Give the listing again in full, exactly as written.

[Begin Information provided]

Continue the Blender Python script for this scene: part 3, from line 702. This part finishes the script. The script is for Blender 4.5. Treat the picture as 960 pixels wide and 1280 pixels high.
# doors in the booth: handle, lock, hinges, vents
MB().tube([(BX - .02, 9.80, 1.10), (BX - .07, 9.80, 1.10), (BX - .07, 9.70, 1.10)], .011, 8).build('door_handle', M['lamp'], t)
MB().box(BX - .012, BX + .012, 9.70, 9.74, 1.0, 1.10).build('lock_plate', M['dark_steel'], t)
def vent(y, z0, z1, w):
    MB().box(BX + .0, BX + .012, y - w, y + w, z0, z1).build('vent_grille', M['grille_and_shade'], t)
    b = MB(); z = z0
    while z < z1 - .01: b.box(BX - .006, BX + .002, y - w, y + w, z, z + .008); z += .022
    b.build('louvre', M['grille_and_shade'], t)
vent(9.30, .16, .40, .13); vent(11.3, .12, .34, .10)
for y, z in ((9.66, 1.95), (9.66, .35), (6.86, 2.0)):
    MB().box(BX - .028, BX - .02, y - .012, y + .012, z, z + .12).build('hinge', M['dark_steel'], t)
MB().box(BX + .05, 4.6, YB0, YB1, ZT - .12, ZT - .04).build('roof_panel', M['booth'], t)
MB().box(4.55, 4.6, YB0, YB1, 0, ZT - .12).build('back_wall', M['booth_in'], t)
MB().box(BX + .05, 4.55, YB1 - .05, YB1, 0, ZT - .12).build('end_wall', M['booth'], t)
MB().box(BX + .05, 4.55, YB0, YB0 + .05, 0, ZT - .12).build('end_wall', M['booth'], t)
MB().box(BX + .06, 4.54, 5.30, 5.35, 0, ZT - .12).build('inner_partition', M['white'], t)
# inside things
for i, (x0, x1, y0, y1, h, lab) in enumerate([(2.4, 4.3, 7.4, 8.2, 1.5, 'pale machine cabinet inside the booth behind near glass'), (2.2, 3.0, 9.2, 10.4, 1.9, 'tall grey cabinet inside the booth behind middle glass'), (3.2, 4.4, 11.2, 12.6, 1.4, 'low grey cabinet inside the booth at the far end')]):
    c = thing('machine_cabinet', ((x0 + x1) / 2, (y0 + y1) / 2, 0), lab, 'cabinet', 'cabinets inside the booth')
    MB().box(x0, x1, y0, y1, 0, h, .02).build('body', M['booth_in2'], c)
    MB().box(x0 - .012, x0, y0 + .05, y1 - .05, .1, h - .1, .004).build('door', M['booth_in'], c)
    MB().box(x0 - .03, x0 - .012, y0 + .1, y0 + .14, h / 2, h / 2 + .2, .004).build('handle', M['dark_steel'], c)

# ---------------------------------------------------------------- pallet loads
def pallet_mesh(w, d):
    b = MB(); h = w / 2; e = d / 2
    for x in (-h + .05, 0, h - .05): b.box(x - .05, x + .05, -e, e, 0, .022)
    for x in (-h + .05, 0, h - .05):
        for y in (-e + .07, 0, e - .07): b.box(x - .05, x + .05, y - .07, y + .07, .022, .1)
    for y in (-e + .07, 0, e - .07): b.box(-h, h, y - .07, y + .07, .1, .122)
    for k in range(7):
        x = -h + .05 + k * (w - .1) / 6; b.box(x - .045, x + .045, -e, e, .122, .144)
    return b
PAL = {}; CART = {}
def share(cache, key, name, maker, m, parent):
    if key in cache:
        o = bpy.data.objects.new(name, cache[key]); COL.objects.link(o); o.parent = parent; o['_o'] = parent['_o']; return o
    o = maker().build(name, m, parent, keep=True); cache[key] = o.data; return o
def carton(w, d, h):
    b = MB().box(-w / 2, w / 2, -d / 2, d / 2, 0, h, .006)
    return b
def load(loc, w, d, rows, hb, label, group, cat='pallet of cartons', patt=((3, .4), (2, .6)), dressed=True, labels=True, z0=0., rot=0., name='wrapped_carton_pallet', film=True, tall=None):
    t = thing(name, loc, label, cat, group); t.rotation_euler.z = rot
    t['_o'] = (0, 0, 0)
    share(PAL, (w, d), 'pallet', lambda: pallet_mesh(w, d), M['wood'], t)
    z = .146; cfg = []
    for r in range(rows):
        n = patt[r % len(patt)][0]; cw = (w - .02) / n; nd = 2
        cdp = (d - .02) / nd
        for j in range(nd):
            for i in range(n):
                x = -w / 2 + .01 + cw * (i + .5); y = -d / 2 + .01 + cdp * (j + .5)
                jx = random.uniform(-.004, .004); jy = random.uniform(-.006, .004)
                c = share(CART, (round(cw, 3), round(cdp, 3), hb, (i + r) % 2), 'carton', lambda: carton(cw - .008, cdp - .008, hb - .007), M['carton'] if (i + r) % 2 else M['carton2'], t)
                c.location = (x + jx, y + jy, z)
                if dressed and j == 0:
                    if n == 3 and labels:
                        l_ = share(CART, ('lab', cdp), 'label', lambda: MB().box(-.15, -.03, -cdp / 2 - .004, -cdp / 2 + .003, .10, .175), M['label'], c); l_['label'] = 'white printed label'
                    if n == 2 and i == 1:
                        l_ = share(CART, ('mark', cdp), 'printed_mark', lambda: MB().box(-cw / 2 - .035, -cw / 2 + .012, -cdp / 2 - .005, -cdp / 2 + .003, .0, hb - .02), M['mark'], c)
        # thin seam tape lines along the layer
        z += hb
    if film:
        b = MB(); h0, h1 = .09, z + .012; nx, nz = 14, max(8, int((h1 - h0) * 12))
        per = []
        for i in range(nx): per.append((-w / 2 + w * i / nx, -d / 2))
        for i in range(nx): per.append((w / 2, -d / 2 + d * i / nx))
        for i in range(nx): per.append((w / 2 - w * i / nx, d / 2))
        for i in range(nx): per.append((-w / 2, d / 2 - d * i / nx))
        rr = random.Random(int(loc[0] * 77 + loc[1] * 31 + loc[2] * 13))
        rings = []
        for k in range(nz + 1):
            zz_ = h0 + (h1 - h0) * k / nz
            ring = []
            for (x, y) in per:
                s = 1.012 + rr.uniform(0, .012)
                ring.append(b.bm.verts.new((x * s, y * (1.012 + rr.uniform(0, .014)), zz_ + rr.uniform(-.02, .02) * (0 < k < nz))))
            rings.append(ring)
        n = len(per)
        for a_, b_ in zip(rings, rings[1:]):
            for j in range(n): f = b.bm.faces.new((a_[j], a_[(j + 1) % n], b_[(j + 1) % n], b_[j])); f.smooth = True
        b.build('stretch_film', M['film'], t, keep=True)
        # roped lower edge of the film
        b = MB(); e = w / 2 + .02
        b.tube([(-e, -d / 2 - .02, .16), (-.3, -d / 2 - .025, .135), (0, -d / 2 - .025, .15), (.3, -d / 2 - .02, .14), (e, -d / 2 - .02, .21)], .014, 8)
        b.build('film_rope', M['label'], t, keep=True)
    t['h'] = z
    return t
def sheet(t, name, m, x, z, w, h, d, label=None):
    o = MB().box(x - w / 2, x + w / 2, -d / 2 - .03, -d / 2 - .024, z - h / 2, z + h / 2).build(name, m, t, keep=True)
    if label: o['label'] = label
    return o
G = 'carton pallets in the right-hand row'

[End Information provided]

▶ [Solution for this exercise]:
Continue the Blender Python script for this scene: part 3, from line 702. This part finishes the script. The script is for Blender 4.5. Treat the picture as 960 pixels wide and 1280 pixels high.
# doors in the booth: handle, lock, hinges, vents
MB().tube([(BX - .02, 9.80, 1.10), (BX - .07, 9.80, 1.10), (BX - .07, 9.70, 1.10)], .011, 8).build('door_handle', M['lamp'], t)
MB().box(BX - .012, BX + .012, 9.70, 9.74, 1.0, 1.10).build('lock_plate', M['dark_steel'], t)
def vent(y, z0, z1, w):
    MB().box(BX + .0, BX + .012, y - w, y + w, z0, z1).build('vent_grille', M['grille_and_shade'], t)
    b = MB(); z = z0
    while z < z1 - .01: b.box(BX - .006, BX + .002, y - w, y + w, z, z + .008); z += .022
    b.build('louvre', M['grille_and_shade'], t)
vent(9.30, .16, .40, .13); vent(11.3, .12, .34, .10)
for y, z in ((9.66, 1.95), (9.66, .35), (6.86, 2.0)):
    MB().box(BX - .028, BX - .02, y - .012, y + .012, z, z + .12).build('hinge', M['dark_steel'], t)
MB().box(BX + .05, 4.6, YB0, YB1, ZT - .12, ZT - .04).build('roof_panel', M['booth'], t)
MB().box(4.55, 4.6, YB0, YB1, 0, ZT - .12).build('back_wall', M['booth_in'], t)
MB().box(BX + .05, 4.55, YB1 - .05, YB1, 0, ZT - .12).build('end_wall', M['booth'], t)
MB().box(BX + .05, 4.55, YB0, YB0 + .05, 0, ZT - .12).build('end_wall', M['booth'], t)
MB().box(BX + .06, 4.54, 5.30, 5.35, 0, ZT - .12).build('inner_partition', M['white'], t)
# inside things
for i, (x0, x1, y0, y1, h, lab) in enumerate([(2.4, 4.3, 7.4, 8.2, 1.5, 'pale machine cabinet inside the booth behind near glass'), (2.2, 3.0, 9.2, 10.4, 1.9, 'tall grey cabinet inside the booth behind middle glass'), (3.2, 4.4, 11.2, 12.6, 1.4, 'low grey cabinet inside the booth at the far end')]):
    c = thing('machine_cabinet', ((x0 + x1) / 2, (y0 + y1) / 2, 0), lab, 'cabinet', 'cabinets inside the booth')
    MB().box(x0, x1, y0, y1, 0, h, .02).build('body', M['booth_in2'], c)
    MB().box(x0 - .012, x0, y0 + .05, y1 - .05, .1, h - .1, .004).build('door', M['booth_in'], c)
    MB().box(x0 - .03, x0 - .012, y0 + .1, y0 + .14, h / 2, h / 2 + .2, .004).build('handle', M['dark_steel'], c)

# ---------------------------------------------------------------- pallet loads
def pallet_mesh(w, d):
    b = MB(); h = w / 2; e = d / 2
    for x in (-h + .05, 0, h - .05): b.box(x - .05, x + .05, -e, e, 0, .022)
    for x in (-h + .05, 0, h - .05):
        for y in (-e + .07, 0, e - .07): b.box(x - .05, x + .05, y - .07, y + .07, .022, .1)
    for y in (-e + .07, 0, e - .07): b.box(-h, h, y - .07, y + .07, .1, .122)
    for k in range(7):
        x = -h + .05 + k * (w - .1) / 6; b.box(x - .045, x + .045, -e, e, .122, .144)
    return b
PAL = {}; CART = {}
def share(cache, key, name, maker, m, parent):
    if key in cache:
        o = bpy.data.objects.new(name, cache[key]); COL.objects.link(o); o.parent = parent; o['_o'] = parent['_o']; return o
    o = maker().build(name, m, parent, keep=True); cache[key] = o.data; return o
def carton(w, d, h):
    b = MB().box(-w / 2, w / 2, -d / 2, d / 2, 0, h, .006)
    return b
def load(loc, w, d, rows, hb, label, group, cat='pallet of cartons', patt=((3, .4), (2, .6)), dressed=True, labels=True, z0=0., rot=0., name='wrapped_carton_pallet', film=True, tall=None):
    t = thing(name, loc, label, cat, group); t.rotation_euler.z = rot
    t['_o'] = (0, 0, 0)
    share(PAL, (w, d), 'pallet', lambda: pallet_mesh(w, d), M['wood'], t)
    z = .146; cfg = []
    for r in range(rows):
        n = patt[r % len(patt)][0]; cw = (w - .02) / n; nd = 2
        cdp = (d - .02) / nd
        for j in range(nd):
            for i in range(n):
                x = -w / 2 + .01 + cw * (i + .5); y = -d / 2 + .01 + cdp * (j + .5)
                jx = random.uniform(-.004, .004); jy = random.uniform(-.006, .004)
                c = share(CART, (round(cw, 3), round(cdp, 3), hb, (i + r) % 2), 'carton', lambda: carton(cw - .008, cdp - .008, hb - .007), M['carton'] if (i + r) % 2 else M['carton2'], t)
                c.location = (x + jx, y + jy, z)
                if dressed and j == 0:
                    if n == 3 and labels:
                        l_ = share(CART, ('lab', cdp), 'label', lambda: MB().box(-.15, -.03, -cdp / 2 - .004, -cdp / 2 + .003, .10, .175), M['label'], c); l_['label'] = 'white printed label'
                    if n == 2 and i == 1:
                        l_ = share(CART, ('mark', cdp), 'printed_mark', lambda: MB().box(-cw / 2 - .035, -cw / 2 + .012, -cdp / 2 - .005, -cdp / 2 + .003, .0, hb - .02), M['mark'], c)
        # thin seam tape lines along the layer
        z += hb
    if film:
        b = MB(); h0, h1 = .09, z + .012; nx, nz = 14, max(8, int((h1 - h0) * 12))
        per = []
        for i in range(nx): per.append((-w / 2 + w * i / nx, -d / 2))
        for i in range(nx): per.append((w / 2, -d / 2 + d * i / nx))
        for i in range(nx): per.append((w / 2 - w * i / nx, d / 2))
        for i in range(nx): per.append((-w / 2, d / 2 - d * i / nx))
        rr = random.Random(int(loc[0] * 77 + loc[1] * 31 + loc[2] * 13))
        rings = []
        for k in range(nz + 1):
            zz_ = h0 + (h1 - h0) * k / nz
            ring = []
            for (x, y) in per:
                s = 1.012 + rr.uniform(0, .012)
                ring.append(b.bm.verts.new((x * s, y * (1.012 + rr.uniform(0, .014)), zz_ + rr.uniform(-.02, .02) * (0 < k < nz))))
            rings.append(ring)
        n = len(per)
        for a_, b_ in zip(rings, rings[1:]):
            for j in range(n): f = b.bm.faces.new((a_[j], a_[(j + 1) % n], b_[(j + 1) % n], b_[j])); f.smooth = True
        b.build('stretch_film', M['film'], t, keep=True)
        # roped lower edge of the film
        b = MB(); e = w / 2 + .02
        b.tube([(-e, -d / 2 - .02, .16), (-.3, -d / 2 - .025, .135), (0, -d / 2 - .025, .15), (.3, -d / 2 - .02, .14), (e, -d / 2 - .02, .21)], .014, 8)
        b.build('film_rope', M['label'], t, keep=True)
    t['h'] = z
    return t
def sheet(t, name, m, x, z, w, h, d, label=None):
    o = MB().box(x - w / 2, x + w / 2, -d / 2 - .03, -d / 2 - .024, z - h / 2, z + h / 2).build(name, m, t, keep=True)
    if label: o['label'] = label
    return o
G = 'carton pallets in the right-hand row'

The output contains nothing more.